About Lois Conner
Lois Conner is an American photographer. She is noted particularly for her platinum print landscapes that she produces with a 7” x 17” format banquet camera. She has been awarded a John Simon Guggenheim Memorial Foundation grant and a National Endowment for the Arts Fellowship. Recently, she was the recipient of the Anonymous Was a Woman fellowship. Conner’s work has been shown at museums internationally and included in such collections as the Museum of Modern Art, the Metropolitan Museum of Art, the Sackler Gallery in Washington, D.C., the Australian National Gallery in Canberra, the Victoria and Albert Museum in London and the British Library.
Lois Conner received her BFA in photography from the Pratt Institute.

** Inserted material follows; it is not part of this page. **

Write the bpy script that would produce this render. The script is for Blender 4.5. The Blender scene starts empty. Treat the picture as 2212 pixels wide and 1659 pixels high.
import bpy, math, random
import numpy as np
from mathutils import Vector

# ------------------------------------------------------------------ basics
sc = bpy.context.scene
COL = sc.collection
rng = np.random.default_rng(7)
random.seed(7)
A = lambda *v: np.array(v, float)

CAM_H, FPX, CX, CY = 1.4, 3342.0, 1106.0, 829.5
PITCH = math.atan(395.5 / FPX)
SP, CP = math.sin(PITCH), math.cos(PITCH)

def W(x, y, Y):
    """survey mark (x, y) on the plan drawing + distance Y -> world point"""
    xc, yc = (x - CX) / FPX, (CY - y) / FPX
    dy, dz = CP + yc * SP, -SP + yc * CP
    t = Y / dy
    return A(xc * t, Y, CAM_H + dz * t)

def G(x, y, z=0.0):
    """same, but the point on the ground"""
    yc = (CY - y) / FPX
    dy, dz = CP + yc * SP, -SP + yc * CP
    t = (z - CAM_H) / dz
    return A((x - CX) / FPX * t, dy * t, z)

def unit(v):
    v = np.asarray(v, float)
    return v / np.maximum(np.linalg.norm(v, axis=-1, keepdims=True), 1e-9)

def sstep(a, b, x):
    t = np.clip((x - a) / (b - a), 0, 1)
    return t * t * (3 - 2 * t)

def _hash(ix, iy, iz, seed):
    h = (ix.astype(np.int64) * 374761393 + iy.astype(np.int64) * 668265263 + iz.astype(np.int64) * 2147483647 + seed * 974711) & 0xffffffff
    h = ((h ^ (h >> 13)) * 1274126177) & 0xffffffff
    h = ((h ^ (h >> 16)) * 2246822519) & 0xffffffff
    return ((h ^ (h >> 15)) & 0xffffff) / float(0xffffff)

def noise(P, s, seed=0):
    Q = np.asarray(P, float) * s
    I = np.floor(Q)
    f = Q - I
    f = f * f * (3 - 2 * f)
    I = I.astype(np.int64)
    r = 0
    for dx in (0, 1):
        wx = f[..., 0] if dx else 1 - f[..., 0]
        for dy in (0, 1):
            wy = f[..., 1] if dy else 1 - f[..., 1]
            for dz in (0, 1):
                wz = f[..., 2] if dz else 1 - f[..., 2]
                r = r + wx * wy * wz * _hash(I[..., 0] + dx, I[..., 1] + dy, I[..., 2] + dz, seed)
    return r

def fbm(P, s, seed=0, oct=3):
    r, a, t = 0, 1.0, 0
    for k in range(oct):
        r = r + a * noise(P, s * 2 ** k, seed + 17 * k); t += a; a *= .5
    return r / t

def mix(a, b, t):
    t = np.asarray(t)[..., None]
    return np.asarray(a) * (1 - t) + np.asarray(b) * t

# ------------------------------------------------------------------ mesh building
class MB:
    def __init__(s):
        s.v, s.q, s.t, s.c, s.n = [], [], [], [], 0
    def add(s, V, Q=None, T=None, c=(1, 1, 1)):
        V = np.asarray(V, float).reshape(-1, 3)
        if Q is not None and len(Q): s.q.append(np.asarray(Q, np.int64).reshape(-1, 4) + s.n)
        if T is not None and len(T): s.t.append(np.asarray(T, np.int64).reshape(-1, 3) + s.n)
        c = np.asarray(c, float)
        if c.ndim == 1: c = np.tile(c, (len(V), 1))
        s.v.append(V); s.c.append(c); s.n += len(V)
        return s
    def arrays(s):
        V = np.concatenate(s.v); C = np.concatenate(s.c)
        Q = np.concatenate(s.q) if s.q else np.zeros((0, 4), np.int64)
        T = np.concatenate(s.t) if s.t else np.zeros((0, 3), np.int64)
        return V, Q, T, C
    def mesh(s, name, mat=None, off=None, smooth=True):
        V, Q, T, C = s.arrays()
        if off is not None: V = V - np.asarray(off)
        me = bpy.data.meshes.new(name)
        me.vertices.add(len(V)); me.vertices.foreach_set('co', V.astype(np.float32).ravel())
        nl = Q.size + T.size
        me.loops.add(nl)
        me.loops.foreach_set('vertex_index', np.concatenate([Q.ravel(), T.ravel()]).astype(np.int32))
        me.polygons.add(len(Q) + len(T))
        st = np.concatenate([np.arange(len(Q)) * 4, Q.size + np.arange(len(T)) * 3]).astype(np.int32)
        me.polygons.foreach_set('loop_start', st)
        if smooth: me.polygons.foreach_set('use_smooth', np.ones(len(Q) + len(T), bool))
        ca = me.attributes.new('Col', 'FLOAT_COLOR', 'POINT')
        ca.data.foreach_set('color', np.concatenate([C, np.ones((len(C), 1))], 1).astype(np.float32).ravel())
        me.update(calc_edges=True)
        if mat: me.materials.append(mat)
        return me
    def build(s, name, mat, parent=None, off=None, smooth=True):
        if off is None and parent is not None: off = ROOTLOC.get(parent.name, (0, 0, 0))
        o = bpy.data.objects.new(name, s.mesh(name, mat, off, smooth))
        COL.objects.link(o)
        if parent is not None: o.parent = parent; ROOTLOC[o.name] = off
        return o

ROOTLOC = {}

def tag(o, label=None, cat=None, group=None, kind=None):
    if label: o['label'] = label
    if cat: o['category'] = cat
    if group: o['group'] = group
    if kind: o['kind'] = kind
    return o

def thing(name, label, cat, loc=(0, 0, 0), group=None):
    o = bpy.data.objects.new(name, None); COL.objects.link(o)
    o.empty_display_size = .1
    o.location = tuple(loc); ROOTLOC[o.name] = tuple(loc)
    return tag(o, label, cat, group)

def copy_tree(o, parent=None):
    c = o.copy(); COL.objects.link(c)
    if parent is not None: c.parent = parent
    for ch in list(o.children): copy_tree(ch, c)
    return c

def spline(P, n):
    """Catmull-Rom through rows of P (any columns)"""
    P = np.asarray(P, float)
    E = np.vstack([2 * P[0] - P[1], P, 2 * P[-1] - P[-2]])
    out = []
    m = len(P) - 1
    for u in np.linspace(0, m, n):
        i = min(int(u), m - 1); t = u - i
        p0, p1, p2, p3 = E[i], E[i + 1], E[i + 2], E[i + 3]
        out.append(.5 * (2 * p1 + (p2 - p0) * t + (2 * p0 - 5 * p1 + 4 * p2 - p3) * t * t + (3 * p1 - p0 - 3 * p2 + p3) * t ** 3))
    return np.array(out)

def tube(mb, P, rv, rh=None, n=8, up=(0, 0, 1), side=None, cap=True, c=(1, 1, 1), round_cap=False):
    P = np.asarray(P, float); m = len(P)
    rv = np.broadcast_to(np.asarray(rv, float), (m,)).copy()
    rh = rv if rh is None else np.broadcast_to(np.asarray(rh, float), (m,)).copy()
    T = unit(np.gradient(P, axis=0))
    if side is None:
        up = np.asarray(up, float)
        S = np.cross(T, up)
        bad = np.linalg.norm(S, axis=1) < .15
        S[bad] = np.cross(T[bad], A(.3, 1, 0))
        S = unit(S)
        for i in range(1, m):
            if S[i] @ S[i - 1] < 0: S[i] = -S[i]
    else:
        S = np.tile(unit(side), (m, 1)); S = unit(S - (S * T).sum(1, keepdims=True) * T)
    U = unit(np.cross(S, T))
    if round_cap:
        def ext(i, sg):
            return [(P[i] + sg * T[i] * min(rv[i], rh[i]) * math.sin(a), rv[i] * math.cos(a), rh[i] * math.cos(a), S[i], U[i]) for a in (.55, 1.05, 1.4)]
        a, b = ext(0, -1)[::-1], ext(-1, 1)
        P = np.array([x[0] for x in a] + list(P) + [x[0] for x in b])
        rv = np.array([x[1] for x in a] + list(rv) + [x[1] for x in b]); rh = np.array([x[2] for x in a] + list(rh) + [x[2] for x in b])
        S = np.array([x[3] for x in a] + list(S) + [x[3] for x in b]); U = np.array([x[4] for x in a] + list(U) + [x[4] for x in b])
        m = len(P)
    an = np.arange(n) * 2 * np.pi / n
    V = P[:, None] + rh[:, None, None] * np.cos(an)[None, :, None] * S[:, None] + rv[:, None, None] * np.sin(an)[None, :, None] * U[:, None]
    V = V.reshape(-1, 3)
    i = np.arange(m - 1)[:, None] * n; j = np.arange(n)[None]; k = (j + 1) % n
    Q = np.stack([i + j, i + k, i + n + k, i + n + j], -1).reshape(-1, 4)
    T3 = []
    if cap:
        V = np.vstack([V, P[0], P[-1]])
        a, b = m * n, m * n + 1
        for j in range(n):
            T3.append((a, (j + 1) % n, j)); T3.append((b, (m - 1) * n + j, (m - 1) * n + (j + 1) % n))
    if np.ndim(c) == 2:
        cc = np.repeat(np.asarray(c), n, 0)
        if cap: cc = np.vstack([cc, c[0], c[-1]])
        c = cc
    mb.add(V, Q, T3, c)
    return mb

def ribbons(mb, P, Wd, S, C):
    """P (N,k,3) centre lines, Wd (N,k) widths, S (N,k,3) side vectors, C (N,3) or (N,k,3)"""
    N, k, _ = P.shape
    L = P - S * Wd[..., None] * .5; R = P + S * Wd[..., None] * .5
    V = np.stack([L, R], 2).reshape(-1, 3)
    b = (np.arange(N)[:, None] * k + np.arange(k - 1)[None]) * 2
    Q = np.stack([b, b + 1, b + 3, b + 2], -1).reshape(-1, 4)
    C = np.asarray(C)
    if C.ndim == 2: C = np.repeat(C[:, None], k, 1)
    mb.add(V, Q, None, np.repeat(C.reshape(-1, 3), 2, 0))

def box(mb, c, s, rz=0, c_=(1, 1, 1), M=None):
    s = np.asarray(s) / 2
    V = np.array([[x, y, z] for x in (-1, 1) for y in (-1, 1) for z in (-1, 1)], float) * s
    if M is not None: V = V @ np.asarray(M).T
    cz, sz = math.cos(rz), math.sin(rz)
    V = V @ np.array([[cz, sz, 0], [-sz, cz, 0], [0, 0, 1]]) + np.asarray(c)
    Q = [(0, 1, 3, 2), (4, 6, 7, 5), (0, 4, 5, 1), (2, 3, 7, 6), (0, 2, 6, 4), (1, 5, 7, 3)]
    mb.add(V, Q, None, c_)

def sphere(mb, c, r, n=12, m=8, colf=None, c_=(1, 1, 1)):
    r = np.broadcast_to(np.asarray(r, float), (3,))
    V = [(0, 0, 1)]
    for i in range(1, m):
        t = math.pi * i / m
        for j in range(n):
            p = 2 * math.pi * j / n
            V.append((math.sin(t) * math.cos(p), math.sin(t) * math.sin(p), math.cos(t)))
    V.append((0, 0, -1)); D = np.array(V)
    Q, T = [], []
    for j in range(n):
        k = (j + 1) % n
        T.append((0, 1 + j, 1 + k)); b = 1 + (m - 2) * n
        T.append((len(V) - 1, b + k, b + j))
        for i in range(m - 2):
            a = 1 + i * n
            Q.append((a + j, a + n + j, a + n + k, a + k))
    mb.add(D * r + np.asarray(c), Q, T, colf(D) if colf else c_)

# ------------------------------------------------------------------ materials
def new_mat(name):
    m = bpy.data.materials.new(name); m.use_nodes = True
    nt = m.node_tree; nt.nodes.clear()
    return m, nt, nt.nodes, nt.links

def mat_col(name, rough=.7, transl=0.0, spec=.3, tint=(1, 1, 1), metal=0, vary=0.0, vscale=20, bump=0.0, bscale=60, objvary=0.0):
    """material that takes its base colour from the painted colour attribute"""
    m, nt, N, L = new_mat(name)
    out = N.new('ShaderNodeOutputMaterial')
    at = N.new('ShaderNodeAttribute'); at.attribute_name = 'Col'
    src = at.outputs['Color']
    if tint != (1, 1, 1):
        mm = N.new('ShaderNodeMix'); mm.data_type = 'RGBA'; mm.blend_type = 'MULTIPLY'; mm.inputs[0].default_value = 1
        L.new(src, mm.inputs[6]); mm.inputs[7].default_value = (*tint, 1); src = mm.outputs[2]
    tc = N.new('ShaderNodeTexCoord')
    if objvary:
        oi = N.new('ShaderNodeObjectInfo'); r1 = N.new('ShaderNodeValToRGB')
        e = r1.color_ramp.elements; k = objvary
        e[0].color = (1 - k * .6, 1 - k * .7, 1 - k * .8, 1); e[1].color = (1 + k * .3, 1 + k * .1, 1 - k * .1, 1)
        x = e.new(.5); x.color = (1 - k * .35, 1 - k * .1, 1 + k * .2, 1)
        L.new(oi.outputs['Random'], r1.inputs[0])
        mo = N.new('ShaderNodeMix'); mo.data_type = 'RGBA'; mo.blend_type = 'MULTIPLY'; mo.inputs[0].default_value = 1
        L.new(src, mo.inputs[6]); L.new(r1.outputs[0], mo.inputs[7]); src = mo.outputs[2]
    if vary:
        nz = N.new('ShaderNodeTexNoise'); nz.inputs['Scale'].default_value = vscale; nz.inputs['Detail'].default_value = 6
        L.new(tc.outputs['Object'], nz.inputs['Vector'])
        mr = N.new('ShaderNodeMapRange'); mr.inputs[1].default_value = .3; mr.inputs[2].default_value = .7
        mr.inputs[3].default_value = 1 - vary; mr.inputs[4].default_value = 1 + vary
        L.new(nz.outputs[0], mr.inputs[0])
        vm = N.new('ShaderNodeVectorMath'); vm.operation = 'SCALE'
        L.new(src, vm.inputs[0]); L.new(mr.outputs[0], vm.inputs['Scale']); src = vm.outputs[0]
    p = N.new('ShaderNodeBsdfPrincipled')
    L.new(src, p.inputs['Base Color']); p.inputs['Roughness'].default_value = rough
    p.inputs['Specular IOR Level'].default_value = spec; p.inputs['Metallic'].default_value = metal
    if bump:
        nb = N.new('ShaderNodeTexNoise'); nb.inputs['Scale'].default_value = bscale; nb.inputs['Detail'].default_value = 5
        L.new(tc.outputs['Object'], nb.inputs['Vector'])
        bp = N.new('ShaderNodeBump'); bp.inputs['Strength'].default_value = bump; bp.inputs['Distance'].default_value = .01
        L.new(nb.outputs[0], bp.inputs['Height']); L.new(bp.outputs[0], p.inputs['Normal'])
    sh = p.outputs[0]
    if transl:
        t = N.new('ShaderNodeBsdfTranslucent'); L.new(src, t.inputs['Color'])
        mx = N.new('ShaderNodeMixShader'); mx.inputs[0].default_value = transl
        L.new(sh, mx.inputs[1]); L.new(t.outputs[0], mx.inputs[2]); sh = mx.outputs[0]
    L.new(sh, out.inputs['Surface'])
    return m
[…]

At Yale University, where she received her MFA, she met and studied with Tod Papageorge and Richard Benson. She moved to New York City in 1971 where she worked for the United Nations until 1984.
From the fall of 1991 through the spring of 2000, she directed the Undergraduate Photography Program at Yale University, while also serving as a critic and teacher in the Graduate Program. Other teaching venues include Princeton University, Stanford University, the China Academy of Art in Hangzhou, and the International Center of Photography in New York. Currently she is teaching at Sarah Lawrence College in New York.
The Sackler Gallery in Washington (National Museum of Art) presented a retrospective of her work, Landscape as Culture, in 1993. Recent exhibitions include two solo shows in 2007: Twirling the Lotus: Photographs of China and Tibet in London, and China Lucida in Paris. A book of her work: China, The Photographs of Lois Conner, was published by Callaway Editions in 2000. Upcoming publications include: American Trees, Yale University Art Gallery, a book on the Lotus, and Beijing Spectacle-Ruination and Reinvention. Recent work has included a series of portraits of pregnant women.